▸ **Material provided**
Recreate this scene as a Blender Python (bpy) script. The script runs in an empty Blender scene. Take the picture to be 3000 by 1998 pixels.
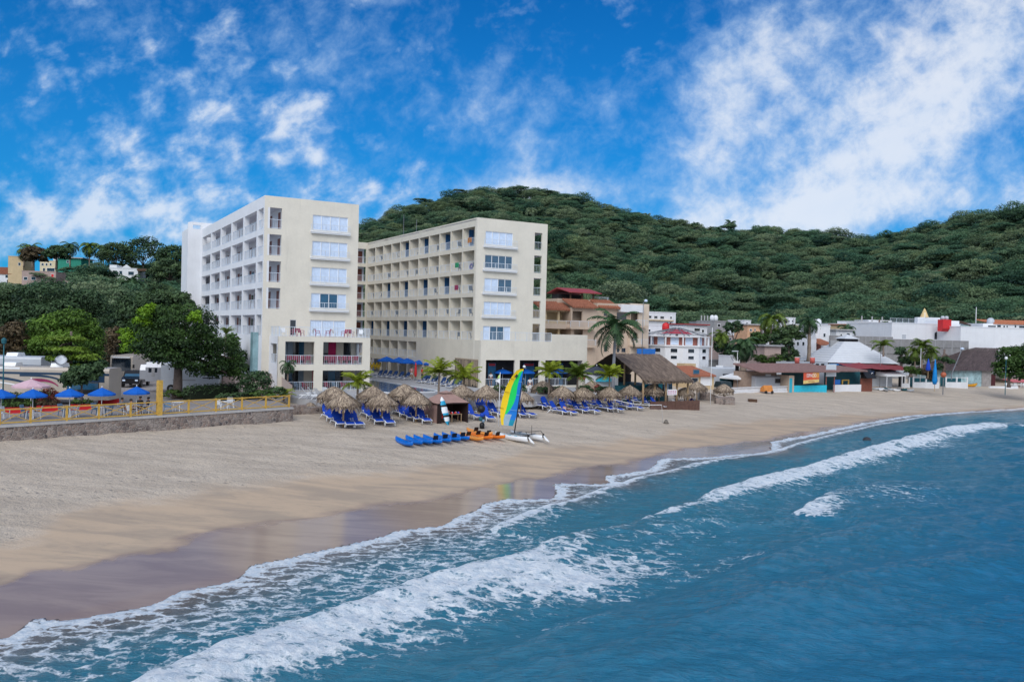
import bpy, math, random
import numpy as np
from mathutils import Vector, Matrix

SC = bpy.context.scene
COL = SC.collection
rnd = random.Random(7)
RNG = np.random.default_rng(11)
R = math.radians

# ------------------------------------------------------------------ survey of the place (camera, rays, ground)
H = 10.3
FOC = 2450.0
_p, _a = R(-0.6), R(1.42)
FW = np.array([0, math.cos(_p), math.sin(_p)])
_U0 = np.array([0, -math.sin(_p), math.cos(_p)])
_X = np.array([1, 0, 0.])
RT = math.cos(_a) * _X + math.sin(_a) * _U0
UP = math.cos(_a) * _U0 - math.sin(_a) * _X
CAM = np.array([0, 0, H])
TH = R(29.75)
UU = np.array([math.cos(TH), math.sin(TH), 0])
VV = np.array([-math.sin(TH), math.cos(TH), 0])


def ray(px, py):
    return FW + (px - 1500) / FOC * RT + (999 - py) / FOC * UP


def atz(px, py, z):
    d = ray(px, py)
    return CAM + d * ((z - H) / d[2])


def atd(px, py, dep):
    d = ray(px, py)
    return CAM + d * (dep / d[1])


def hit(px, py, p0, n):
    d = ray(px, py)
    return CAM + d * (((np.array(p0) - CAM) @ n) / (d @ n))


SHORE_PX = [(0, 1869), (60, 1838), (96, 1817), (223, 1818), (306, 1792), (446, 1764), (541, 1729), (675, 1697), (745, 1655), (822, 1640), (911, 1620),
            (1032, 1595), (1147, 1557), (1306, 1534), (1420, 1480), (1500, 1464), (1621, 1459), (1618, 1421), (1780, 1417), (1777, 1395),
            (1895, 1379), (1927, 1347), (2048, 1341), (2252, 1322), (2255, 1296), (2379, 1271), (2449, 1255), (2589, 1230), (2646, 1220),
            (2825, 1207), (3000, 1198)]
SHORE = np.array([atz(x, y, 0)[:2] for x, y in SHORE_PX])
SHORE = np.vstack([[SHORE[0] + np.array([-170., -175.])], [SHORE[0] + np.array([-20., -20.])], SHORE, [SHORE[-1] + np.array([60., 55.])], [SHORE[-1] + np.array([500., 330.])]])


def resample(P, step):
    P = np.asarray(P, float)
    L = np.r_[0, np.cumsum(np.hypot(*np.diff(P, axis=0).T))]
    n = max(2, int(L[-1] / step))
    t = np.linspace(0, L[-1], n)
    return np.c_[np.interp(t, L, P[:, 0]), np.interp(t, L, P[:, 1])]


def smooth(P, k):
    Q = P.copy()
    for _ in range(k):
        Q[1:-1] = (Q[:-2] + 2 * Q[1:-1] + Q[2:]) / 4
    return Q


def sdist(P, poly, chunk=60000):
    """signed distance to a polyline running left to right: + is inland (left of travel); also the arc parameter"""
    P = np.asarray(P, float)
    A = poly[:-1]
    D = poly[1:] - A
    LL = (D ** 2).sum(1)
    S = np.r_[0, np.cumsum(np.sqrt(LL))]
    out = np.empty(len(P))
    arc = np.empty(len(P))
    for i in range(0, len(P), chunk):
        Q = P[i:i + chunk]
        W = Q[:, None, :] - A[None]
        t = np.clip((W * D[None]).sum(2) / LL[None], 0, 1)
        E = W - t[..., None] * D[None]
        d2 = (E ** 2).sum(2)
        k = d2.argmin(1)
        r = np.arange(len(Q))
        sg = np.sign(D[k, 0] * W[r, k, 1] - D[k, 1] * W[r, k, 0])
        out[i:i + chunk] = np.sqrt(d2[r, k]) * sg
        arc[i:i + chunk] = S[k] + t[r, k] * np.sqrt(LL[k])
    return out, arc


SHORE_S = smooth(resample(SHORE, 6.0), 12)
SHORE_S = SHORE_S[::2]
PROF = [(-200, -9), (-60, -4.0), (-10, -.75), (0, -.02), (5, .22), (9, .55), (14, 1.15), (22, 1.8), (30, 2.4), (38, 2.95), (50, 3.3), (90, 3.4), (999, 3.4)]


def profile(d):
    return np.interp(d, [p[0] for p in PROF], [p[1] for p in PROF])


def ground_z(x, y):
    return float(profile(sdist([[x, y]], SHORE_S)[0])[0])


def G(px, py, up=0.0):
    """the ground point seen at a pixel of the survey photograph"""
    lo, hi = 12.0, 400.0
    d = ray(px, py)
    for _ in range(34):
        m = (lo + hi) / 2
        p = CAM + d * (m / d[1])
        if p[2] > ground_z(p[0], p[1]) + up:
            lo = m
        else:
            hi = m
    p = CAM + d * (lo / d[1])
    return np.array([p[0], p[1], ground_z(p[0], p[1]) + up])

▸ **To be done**
Write out nothing but the lines from the start of the data through the line with "return CAM + d * (((np.array(p0)". Leave out the pictures.

▸ **Correct answer**
Recreate this scene as a Blender Python (bpy) script. The script runs in an empty Blender scene. Take the picture to be 3000 by 1998 pixels.
import bpy, math, random
import numpy as np
from mathutils import Vector, Matrix

SC = bpy.context.scene
COL = SC.collection
rnd = random.Random(7)
RNG = np.random.default_rng(11)
R = math.radians

# ------------------------------------------------------------------ survey of the place (camera, rays, ground)
H = 10.3
FOC = 2450.0
_p, _a = R(-0.6), R(1.42)
FW = np.array([0, math.cos(_p), math.sin(_p)])
_U0 = np.array([0, -math.sin(_p), math.cos(_p)])
_X = np.array([1, 0, 0.])
RT = math.cos(_a) * _X + math.sin(_a) * _U0
UP = math.cos(_a) * _U0 - math.sin(_a) * _X
CAM = np.array([0, 0, H])
TH = R(29.75)
UU = np.array([math.cos(TH), math.sin(TH), 0])
VV = np.array([-math.sin(TH), math.cos(TH), 0])


def ray(px, py):
    return FW + (px - 1500) / FOC * RT + (999 - py) / FOC * UP


def atz(px, py, z):
    d = ray(px, py)
    return CAM + d * ((z - H) / d[2])


def atd(px, py, dep):
    d = ray(px, py)
    return CAM + d * (dep / d[1])


def hit(px, py, p0, n):
    d = ray(px, py)
    return CAM + d * (((np.array(p0) - CAM) @ n) / (d @ n))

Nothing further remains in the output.